BlockBeats News, April 3rd. According to The Block, the decentralized perpetual contract platform Hyperliquid is actively gaining market share from centralized exchanges. In March, Hyperliquid's share of the total perpetual contract trading volume has risen to nearly 6%, a significant increase from about 3.5% a year ago, with a monthly trading volume close to $200 billion.


Of particular note is that this market share growth has occurred against the backdrop of an overall decline in exchange trading volumes since the peak in August 2025, indicating that Hyperliquid is truly capturing market share rather than simply benefiting from a general increase in trading volumes. Among on-chain competitors, dYdX and GMX have not been able to keep up with Hyperliquid's pace in terms of volume growth or product expansion, with the latter now clearly leading the way in the decentralized perpetual contract field.
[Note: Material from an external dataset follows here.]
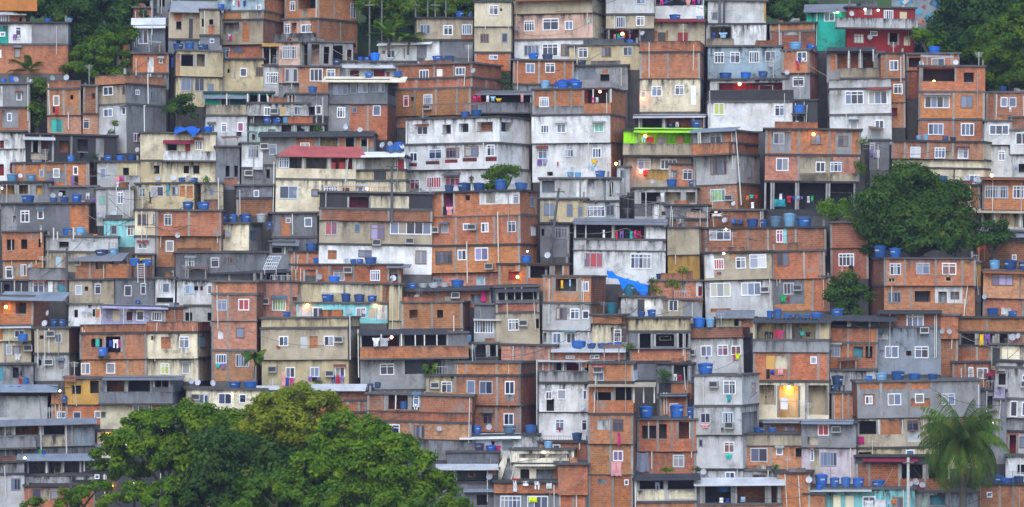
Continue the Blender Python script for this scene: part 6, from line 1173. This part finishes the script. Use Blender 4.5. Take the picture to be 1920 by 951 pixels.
for h1 in _hp:
    if NCAB >= 95: break
    for h2 in _hp:
        if h1 is h2 or (h1[0], h2[0]) in _used or abs(h1[3] - h2[3]) < 40 or not near(h1, h2) or random.random() < .5: continue
        _used.add((h1[0], h2[0])); _used.add((h2[0], h1[0])); NCAB += 1
        pa, pb = h1[1] + Vector((random.uniform(-1, 1), -.4, 0)), h2[1] + Vector((random.uniform(-1, 1), -.4, 0)); o = empty('overhead_cable', pa); q = MB(); pr = None; sg_ = random.uniform(.15, .9)
        for i in range(13):
            t = i / 12; pt = (pb - pa) * t - Vector((0, 0, sg_ * 4 * t * (1 - t)))
            if pr is not None: q.tube(tuple(pr), tuple(pt), .028, n=4)
            pr = pt
        q.build('cable', M_PAINT, o, random.choice(((.03,.03,.035), (.05,.05,.05), (.25,.25,.25)))); tag(o, 'cable between ' + h1[0] + ' and ' + h2[0], 'cable', 'overhead cables'); break
CAB = [('cable sagging across the cream floor below the orange brick block', (1200, 168), (1262, 142), .6), ('cable from dark pole over the yellow house', (1048, 352), (1120, 375), .8), ('cable crossing the front of the yellow loggia house', (1290, 690), (1420, 640), 1.2), ('cable across the brick tower with pink curtain', (1145, 775), (1105, 850), .8), ('cable across the big beige house front', (447, 612), (655, 640), 1.0),
  ('cable before the red house terrace', (1560, 105), (1690, 95), .7), ('cable across the light blue house', (1328, 140), (1465, 128), .8), ('cable over the orange brick row house', (1290, 430), (1555, 420), 1.2), ('cable below the grey tower house', (1305, 770), (1420, 735), .9), ('cable across long grey plaster house', (1600, 700), (1830, 690), 1.5), ('cable in front of the pink house', (965, 60), (1110, 40), .9), ('cable down to the dark alley behind palm', (1840, 720), (1890, 790), .5)]
for lb, a, b, s in CAB:
    dd = depth_at(max(a[1], b[1]) + 40) - 2.5; cable(lb, a, b, s, dd, dd - .5)
# neighbour's wooden eave in the near left corner
def stair():
    d = 341.3; P = lambda x, y: (760 + x / 3.51, 680 + y / 3.51); b = at(*P(640, 790), d); o = empty('stair_balustrade', b)
    def prism(pts, t, y0):
        q = MB(); f = [at(*P(*p), d) - b for p in pts]; fr = [(p.x, y0, p.z) for p in f]; bk = [(p.x, y0 + t, p.z) for p in f]; n = len(pts)
        q.quad(fr, [(p[0], p[2]) for p in fr]); q.quad(bk[::-1], [(p[0], p[2]) for p in bk[::-1]])
        for i in range(n): j = (i + 1) % n; q.quad([fr[j], fr[i], bk[i], bk[j]], [(0, 0)] * 4)
        return q
    prism([(580,785),(628,785),(668,660),(668,572),(580,745)], .18, -.1).build('side_panel', M_PLAST, o, (.86,.79,.64))
    for i in range(9):
        x0, x1 = 632 + i * 5, 690 + i * 3.5; y = 785 - i * 15; prism([(x0, 790), (x1, 790), (x1, y), (x0, y)], .3, .1 + i * .28).build('step', M_CONC, o, (.26,.26,.27))
    prism([(690,785),(697,785),(724,668),(717,668)], .12, -.05).build('handrail', M_PLAST, o, (.86,.79,.64))
    tag(o, 'sloping cream stair balustrade beside the lattice parapet house', 'stairs')
stair()
def person(px, py, d, H=1.6):
    o0 = at(px, py, d); k = H / 1.72
    V = [(0,0,.92,.13),(0,0,1.15,.14),(0,0,1.38,.16),(0,0,1.50,.06),(0,-.01,1.62,.105),(-.09,0,.86,.10),(-.11,.0,.48,.065),(-.11,.02,.07,.045),(-.11,-.12,.03,.04),(.09,0,.86,.10),(.12,-.04,.48,.065),(.13,.02,.07,.045),(.13,-.12,.03,.04),
         (-.20,0,1.40,.06),(-.27,.02,1.13,.045),(-.24,-.12,.92,.035),(.20,0,1.40,.06),(.27,.02,1.13,.045),(.23,-.14,.94,.035)]
    E = [(0,1),(1,2),(2,3),(3,4),(0,5),(5,6),(6,7),(7,8),(0,9),(9,10),(10,11),(11,12),(2,13),(13,14),(14,15),(2,16),(16,17),(17,18)]
    me = bpy.data.meshes.new('person'); me.from_pydata([(x * k, y * k, z * k) for x, y, z, r in V], E, []); t = bpy.data.objects.new('tmp', me); COL.objects.link(t)
    t.modifiers.new('skin', 'SKIN'); sv = me.skin_vertices[0].data
    for i, v in enumerate(V): sv[i].radius = (v[3] * k, v[3] * k * .8)
    sv[0].use_root = True
    t.modifiers.new('sub', 'SUBSURF').levels = 1; t.modifiers['sub'].render_levels = 1
    dg = bpy.context.evaluated_depsgraph_get(); m2 = bpy.data.meshes.new_from_object(t.evaluated_get(dg)); bpy.data.objects.remove(t)
    m2.materials.clear()
    for c in ((.22,.11,.07), (.03,.03,.04), (.10,.16,.08), (.02,.015,.012)):
        m, nt, b = new_mat('skin and clothes'); b.inputs['Base Color'].default_value = (*c, 1); b.inputs['Roughness'].default_value = .9; m2.materials.append(m)
    for p in m2.polygons:
        z = p.center.z / k; x = abs(p.center.x) / k
        p.material_index = 3 if z > 1.66 or (z > 1.56 and p.center.y > .03) else 0 if z > 1.46 else (1 if z > .95 and (x < .24 or z > 1.25) else 2 if .5 < z <= .95 and x < .2 else 0)
    m2.shade_smooth(); o = bpy.data.objects.new('person', m2); COL.objects.link(o); o.location = o0; o.rotation_euler = (0, 0, .4)
    tag(o, 'person in dark shirt standing among tanks before the long white house', 'person')
person(884, 357.0, 367.2)
def eave():
    d = 120; x = wx(67, d); o = empty('neighbour_building', (x - 4.5, d, -30), math.radians(7.6)); zt = wz(-14, d) + 30; zb = wz(20, d) + 30
    q = MB(); q.box(-8, 3.0, .3, 9, 0, zt - .05); q.build('wall', M_PLAST, o, (.5, .3, .2))
    q = MB(); q.quad([(-9, -1.2, zb - .02), (4.5, -1.2, zb - .06), (4.5, -1.2, zt - .06), (-9, -1.2, zt)], [(0, 0), (13, 0), (13, 1), (0, 1)]); q.box(-9, 4.5, -1.199, .3, zb + .02, zt - .08); q.build('eave', M_WOOD, o, (.50, .20, .07))
    for k in range(6): window(o, -6 + (k % 2) * 4, -4.6 + (k % 2) * 4, 30 - (k // 2) * 4, 31.4 - (k // 2) * 4, 'w', '', None)
    tag(o, 'orange wooden eave of a nearer building at top left corner', 'building')
eave()

# ------------------------------------------------------------------ light and camera
w = bpy.data.worlds.new('World'); S.world = w; w.use_nodes = True; nt = w.node_tree; bg = nt.nodes['Background']
SUN_EL, SUN_AZ = 42, -172        # sun in front of the slope, behind the camera, to the left
sky = nt.nodes.new('ShaderNodeTexSky'); sky.sky_type = 'NISHITA'; sky.sun_disc = False; sky.sun_elevation = math.radians(SUN_EL); sky.sun_rotation = math.radians(SUN_AZ); sky.air_density = 1.5; sky.dust_density = 1.0; sky.ozone_density = 4.0
nt.links.new(sky.outputs[0], bg.inputs[0]); bg.inputs[1].default_value = .15
sl = bpy.data.lights.new('sun', 'SUN'); sl.energy = .9; sl.angle = math.radians(35); sl.color = (1, .97, .95); so = bpy.data.objects.new('sun', sl); COL.objects.link(so)
az = math.radians(SUN_AZ); dirv = Vector((math.sin(az) * math.cos(math.radians(SUN_EL)), math.cos(az) * math.cos(math.radians(SUN_EL)), math.sin(math.radians(SUN_EL))))
so.rotation_euler = dirv.to_track_quat('Z', 'Y').to_euler(); so.location = (0, 100, 120)
cam = bpy.data.cameras.new('camera'); co = bpy.data.objects.new('camera', cam); COL.objects.link(co); S.camera = co
co.location = (0, 0, CAMZ); co.rotation_euler = (math.pi / 2, 0, 0); cam.sensor_width = 36; cam.lens = F / 1920 * 36; cam.shift_y = (HZ - 475.5) / 1920; cam.clip_start = 1; cam.clip_end = 6000
S.view_settings.view_transform = 'Standard'; S.view_settings.look = 'None'; S.view_settings.gamma = 1; S.view_settings.use_curve_mapping = False; S.view_settings.exposure = 0.88
S.cycles.max_bounces = 6; S.cycles.diffuse_bounces = 3; S.cycles.transparent_max_bounces = 4; S.cycles.caustics_reflective = False; S.cycles.caustics_refractive = False
S.cycles.sample_clamp_indirect = 4
def haze():
    me = bpy.data.meshes.new('haze'); q = MB(); q.box(-310, 310, -75, 800, -60, 175); o = q.build('haze', M_PLAST); o['kind'] = 'stuff'; o.data.materials.clear()
    m = bpy.data.materials.new('hazy air'); m.use_nodes = True; nt = m.node_tree; nt.nodes.clear(); out = nt.nodes.new('ShaderNodeOutputMaterial'); v = nt.nodes.new('ShaderNodeVolumePrincipled')
    v.inputs['Color'].default_value = (.66, .68, 1, 1); v.inputs['Density'].default_value = HAZE; v.inputs['Anisotropy'].default_value = .2
    nt.links.new(v.outputs[0], out.inputs['Volume']); o.data.materials.append(m)
HAZE = .00015
haze()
The expansion of non-crypto assets is becoming an increasingly important structural factor behind this trend. Commodities such as oil can now be traded 24/7 on Hyperliquid, and the proportion of non-crypto asset trading volume in the platform's overall activity is steadily increasing. This highlights the structural advantages of decentralized platforms over traditional markets—traditional traders who need to hedge oil positions would have to wait until CME opens on Sunday night, exposing themselves to weekend gap risks, while a 24-hour trading platform completely eliminates this risk.